## What to work on
Transcribe the material exactly. Images do not belong in the copy.

## Material provided
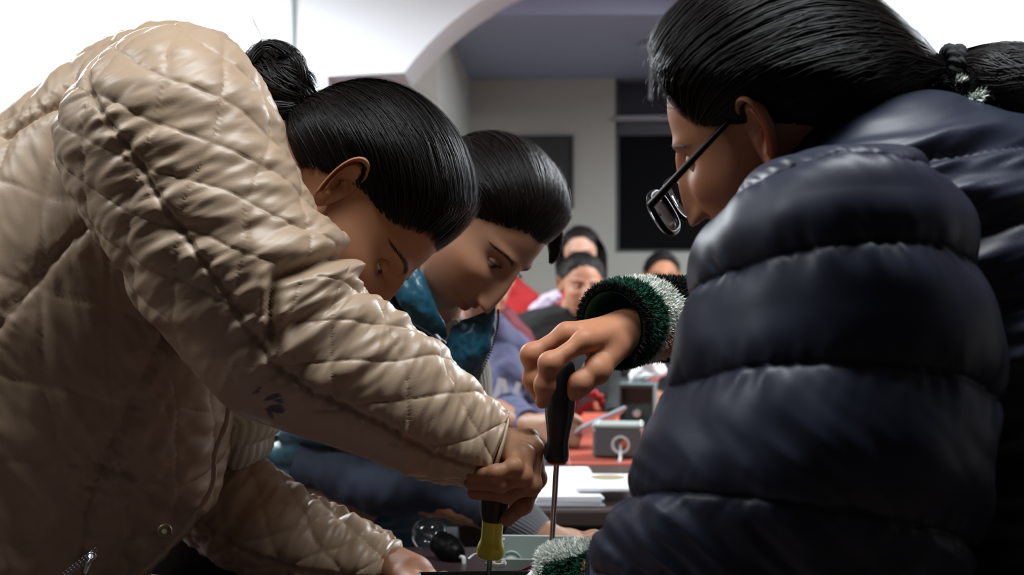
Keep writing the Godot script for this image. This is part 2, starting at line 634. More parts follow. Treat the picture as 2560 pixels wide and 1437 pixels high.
func hair(parent: Node3D, T: Transform3D, line: Array, thick: float, tie: Vector3, spread: float, count: int, seg: int, wid: float, fly: float, m: Material, sd: int) -> void:
	var mb := MB.new()
	rng.seed = sd
	var na := 72
	var ne := 44
	var P := PackedVector3Array()
	var mid := PackedVector3Array()
	for i in ne + 1:
		mid.append(T.origin)
		for j in na + 1:
			var az := TAU * (j % na) / na - PI
			var lo := float(cr(line, absf(az) / PI))
			var el := lerpf(lo + .01, PI * .5 - .0001, float(i) / ne)
			var d := Vector3(sin(az) * cos(el), sin(el), cos(az) * cos(el))
			var r := hair_r(d, line, thick, tie, spread) - .0022
			if i == 0: r -= .006
			P.append(T * (d * r))
	mb.grid(P, ne, na, true, mid, PackedColorArray(), Color(.5, .5, .5))
	var td := tie.normalized()
	for k in count:
		var d0: Vector3
		var edge := k % 3 == 0
		if edge:
			var az := rng.randf_range(-PI, PI)
			var el := float(cr(line, absf(az) / PI)) + rng.randf_range(-.06, .07)
			d0 = Vector3(sin(az) * cos(el), sin(el), cos(az) * cos(el))
		else:
			d0 = Vector3(rng.randfn(), rng.randfn(), rng.randfn()).normalized()
			if hair_mask(d0, line) < 0.02: continue
		var ang := acos(clampf(d0.dot(td), -1, 1))
		if ang < .12: continue
		var lift := absf(rng.randfn()) * .0016
		var stray := rng.randf() < fly
		var wob := rng.randf_range(-1, 1) * (.006 if stray else .0015)
		var stop := 1.0 if not stray else rng.randf_range(.3, .9)
		var start := 0.0 if edge else rng.randf_range(0.0, .25)
		var ax := d0.cross(td).normalized()
		var pts := PackedVector3Array()
		var ph := rng.randf() * TAU
		for i in seg + 1:
			var u := lerpf(start, stop, float(i) / seg)
			var d := d0.rotated(ax, ang * u)
			d = (d + ax * (sin(u * 4.0 + ph) * .02 + nz.get_noise_3d(d.x * 9.0, d.y * 9.0, d.z * 9.0 + sd) * .035) * sin(PI * u)).normalized()
			var r := hair_r(d, line, thick, tie, spread) + lift + nz.get_noise_2d(ax.x * 260.0 + ax.y * 140.0, ax.z * 260.0 + sd) * .0016 * ss(0.0, .2, u)
			if stray: r += .012 * absf(wob) / .006 * sin(PI * .5 * float(i) / seg)
			pts.append(T * (d * r))
		var tone := rng.randf_range(.55, 1.5)
		var w := wid * (rng.randf_range(.6, 1.2) if not stray else .22)
		strand(mb, pts, T.origin, w, w * .8, Color(tone, tone * .97, tone * .93))
	put("hair", mb, m, parent)

# a loose bundle of hair along a path, r its thickness at each point
func lock(mb: MB, path: Array, rr: Array, count: int, seg: int, wid: float, curl := 0.0) -> void:
	for k in count:
		var a := rng.randf() * TAU
		var q := sqrt(rng.randf_range(.25, 1.0))
		var ph := rng.randf() * TAU
		var pts := PackedVector3Array()
		var u0 := rng.randf_range(0, .12)
		var u1 := rng.randf_range(.8, 1.0)
		for i in seg + 1:
			var u := lerpf(u0, u1, float(i) / seg)
			var p: Vector3 = cr(path, u)
			var t: Vector3 = (cr(path, minf(u + .02, 1.0)) - cr(path, maxf(u - .02, 0.0))).normalized()
			var x := t.cross(Vector3(.1, .3, 1)).normalized()
			var y := t.cross(x)
			var r: float = cr(rr, u) * q
			var b := a + sin(u * 7.0 + ph) * .35 + curl * u * 6.0
			pts.append(p + (x * cos(b) + y * sin(b)) * r)
		var tone := rng.randf_range(.55, 1.5)
		var mid: Vector3 = cr(path, .5)
		strand(mb, pts, mid, wid, wid * .7, Color(tone, tone * .97, tone * .93))

func basis_of(x: Vector3, y: Vector3, z: Vector3, s: float) -> Basis:
	z = z.normalized()
	x = (x - z * x.dot(z)).normalized()
	return Basis(x * s, z.cross(x) * s, z * s)

# ---------- the room ----------
func lamp(at: Vector3, size: Vector2, energy: float, label: String) -> void:
	var o := thing("ceiling_lamp", label, "ceiling lamp", at, "strip lamps on the ceiling")
	var mb := MB.new()
	box(mb, at + Vector3(0, .03, 0), Vector3(size.x + .06, .05, size.y + .06), Basis(), .008)
	put("housing", mb, M.white_metal, o)
	var d := MB.new()
	box(d, at + Vector3(0, -.005, 0), Vector3(size.x, .02, size.y), Basis(), .006)
	put("diffuser", d, M.lamp_glow, o)
	var l := AreaLight3D.new()
	l.name = "lamp_light"
	l.area_size = size
	l.light_energy = energy
	l.light_color = Color(.955, .98, 1.0)
	l.area_range = 14.0
	l.area_attenuation = 2.0
	l.shadow_enabled = true
	o.add_child(l, true)
	l.position = Vector3(0, -.03, 0)
	l.rotation = Vector3(-PI / 2, 0, 0)

func slab(called: String, lo: Vector3, hi: Vector3, m: Material, ch := 0.0) -> MeshInstance3D:
	var mb := MB.new()
	box(mb, (lo + hi) * .5, hi - lo, Basis(), ch)
	return put(called, mb, m, self, "", "structure")

# a flat outline pushed back along -z by depth
func prism(mb: MB, poly: PackedVector2Array, z: float, depth: float) -> void:
	var t := Geometry2D.triangulate_polygon(poly)
	for i in range(0, t.size(), 3):
		var a := poly[t[i]]
		var b := poly[t[i + 1]]
		var c := poly[t[i + 2]]
		if (b - a).cross(c - a) < 0:
			var q := b
			b = c
			c = q
		mb.tri(Vector3(a.x, a.y, z), Vector3(b.x, b.y, z), Vector3(c.x, c.y, z))
		mb.tri(Vector3(a.x, a.y, z - depth), Vector3(c.x, c.y, z - depth), Vector3(b.x, b.y, z - depth))
	var area := 0.0
	for i in poly.size(): area += poly[i].cross(poly[(i + 1) % poly.size()])
	for i in poly.size():
		var a := poly[i]
		var b := poly[(i + 1) % poly.size()]
		if area < 0:
			var q := a
			a = b
			b = q
		mb.quad(Vector3(a.x, a.y, z), Vector3(a.x, a.y, z - depth), Vector3(b.x, b.y, z - depth), Vector3(b.x, b.y, z))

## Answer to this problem
Keep writing the Godot script for this image. This is part 2, starting at line 634. More parts follow. Treat the picture as 2560 pixels wide and 1437 pixels high.
func hair(parent: Node3D, T: Transform3D, line: Array, thick: float, tie: Vector3, spread: float, count: int, seg: int, wid: float, fly: float, m: Material, sd: int) -> void:
	var mb := MB.new()
	rng.seed = sd
	var na := 72
	var ne := 44
	var P := PackedVector3Array()
	var mid := PackedVector3Array()
	for i in ne + 1:
		mid.append(T.origin)
		for j in na + 1:
			var az := TAU * (j % na) / na - PI
			var lo := float(cr(line, absf(az) / PI))
			var el := lerpf(lo + .01, PI * .5 - .0001, float(i) / ne)
			var d := Vector3(sin(az) * cos(el), sin(el), cos(az) * cos(el))
			var r := hair_r(d, line, thick, tie, spread) - .0022
			if i == 0: r -= .006
			P.append(T * (d * r))
	mb.grid(P, ne, na, true, mid, PackedColorArray(), Color(.5, .5, .5))
	var td := tie.normalized()
	for k in count:
		var d0: Vector3
		var edge := k % 3 == 0
		if edge:
			var az := rng.randf_range(-PI, PI)
			var el := float(cr(line, absf(az) / PI)) + rng.randf_range(-.06, .07)
			d0 = Vector3(sin(az) * cos(el), sin(el), cos(az) * cos(el))
		else:
			d0 = Vector3(rng.randfn(), rng.randfn(), rng.randfn()).normalized()
			if hair_mask(d0, line) < 0.02: continue
		var ang := acos(clampf(d0.dot(td), -1, 1))
		if ang < .12: continue
		var lift := absf(rng.randfn()) * .0016
		var stray := rng.randf() < fly
		var wob := rng.randf_range(-1, 1) * (.006 if stray else .0015)
		var stop := 1.0 if not stray else rng.randf_range(.3, .9)
		var start := 0.0 if edge else rng.randf_range(0.0, .25)
		var ax := d0.cross(td).normalized()
		var pts := PackedVector3Array()
		var ph := rng.randf() * TAU
		for i in seg + 1:
			var u := lerpf(start, stop, float(i) / seg)
			var d := d0.rotated(ax, ang * u)
			d = (d + ax * (sin(u * 4.0 + ph) * .02 + nz.get_noise_3d(d.x * 9.0, d.y * 9.0, d.z * 9.0 + sd) * .035) * sin(PI * u)).normalized()
			var r := hair_r(d, line, thick, tie, spread) + lift + nz.get_noise_2d(ax.x * 260.0 + ax.y * 140.0, ax.z * 260.0 + sd) * .0016 * ss(0.0, .2, u)
			if stray: r += .012 * absf(wob) / .006 * sin(PI * .5 * float(i) / seg)
			pts.append(T * (d * r))
		var tone := rng.randf_range(.55, 1.5)
		var w := wid * (rng.randf_range(.6, 1.2) if not stray else .22)
		strand(mb, pts, T.origin, w, w * .8, Color(tone, tone * .97, tone * .93))
	put("hair", mb, m, parent)

# a loose bundle of hair along a path, r its thickness at each point
func lock(mb: MB, path: Array, rr: Array, count: int, seg: int, wid: float, curl := 0.0) -> void:
	for k in count:
		var a := rng.randf() * TAU
		var q := sqrt(rng.randf_range(.25, 1.0))
		var ph := rng.randf() * TAU
		var pts := PackedVector3Array()
		var u0 := rng.randf_range(0, .12)
		var u1 := rng.randf_range(.8, 1.0)
		for i in seg + 1:
			var u := lerpf(u0, u1, float(i) / seg)
			var p: Vector3 = cr(path, u)
			var t: Vector3 = (cr(path, minf(u + .02, 1.0)) - cr(path, maxf(u - .02, 0.0))).normalized()
			var x := t.cross(Vector3(.1, .3, 1)).normalized()
			var y := t.cross(x)
			var r: float = cr(rr, u) * q
			var b := a + sin(u * 7.0 + ph) * .35 + curl * u * 6.0
			pts.append(p + (x * cos(b) + y * sin(b)) * r)
		var tone := rng.randf_range(.55, 1.5)
		var mid: Vector3 = cr(path, .5)
		strand(mb, pts, mid, wid, wid * .7, Color(tone, tone * .97, tone * .93))

func basis_of(x: Vector3, y: Vector3, z: Vector3, s: float) -> Basis:
	z = z.normalized()
	x = (x - z * x.dot(z)).normalized()
	return Basis(x * s, z.cross(x) * s, z * s)

# ---------- the room ----------
func lamp(at: Vector3, size: Vector2, energy: float, label: String) -> void:
	var o := thing("ceiling_lamp", label, "ceiling lamp", at, "strip lamps on the ceiling")
	var mb := MB.new()
	box(mb, at + Vector3(0, .03, 0), Vector3(size.x + .06, .05, size.y + .06), Basis(), .008)
	put("housing", mb, M.white_metal, o)
	var d := MB.new()
	box(d, at + Vector3(0, -.005, 0), Vector3(size.x, .02, size.y), Basis(), .006)
	put("diffuser", d, M.lamp_glow, o)
	var l := AreaLight3D.new()
	l.name = "lamp_light"
	l.area_size = size
	l.light_energy = energy
	l.light_color = Color(.955, .98, 1.0)
	l.area_range = 14.0
	l.area_attenuation = 2.0
	l.shadow_enabled = true
	o.add_child(l, true)
	l.position = Vector3(0, -.03, 0)
	l.rotation = Vector3(-PI / 2, 0, 0)

func slab(called: String, lo: Vector3, hi: Vector3, m: Material, ch := 0.0) -> MeshInstance3D:
	var mb := MB.new()
	box(mb, (lo + hi) * .5, hi - lo, Basis(), ch)
	return put(called, mb, m, self, "", "structure")

# a flat outline pushed back along -z by depth
func prism(mb: MB, poly: PackedVector2Array, z: float, depth: float) -> void:
	var t := Geometry2D.triangulate_polygon(poly)
	for i in range(0, t.size(), 3):
		var a := poly[t[i]]
		var b := poly[t[i + 1]]
		var c := poly[t[i + 2]]
		if (b - a).cross(c - a) < 0:
			var q := b
			b = c
			c = q
		mb.tri(Vector3(a.x, a.y, z), Vector3(b.x, b.y, z), Vector3(c.x, c.y, z))
		mb.tri(Vector3(a.x, a.y, z - depth), Vector3(c.x, c.y, z - depth), Vector3(b.x, b.y, z - depth))
	var area := 0.0
	for i in poly.size(): area += poly[i].cross(poly[(i + 1) % poly.size()])
	for i in poly.size():
		var a := poly[i]
		var b := poly[(i + 1) % poly.size()]
		if area < 0:
			var q := a
			a = b
			b = q
		mb.quad(Vector3(a.x, a.y, z), Vector3(a.x, a.y, z - depth), Vector3(b.x, b.y, z - depth), Vector3(b.x, b.y, z))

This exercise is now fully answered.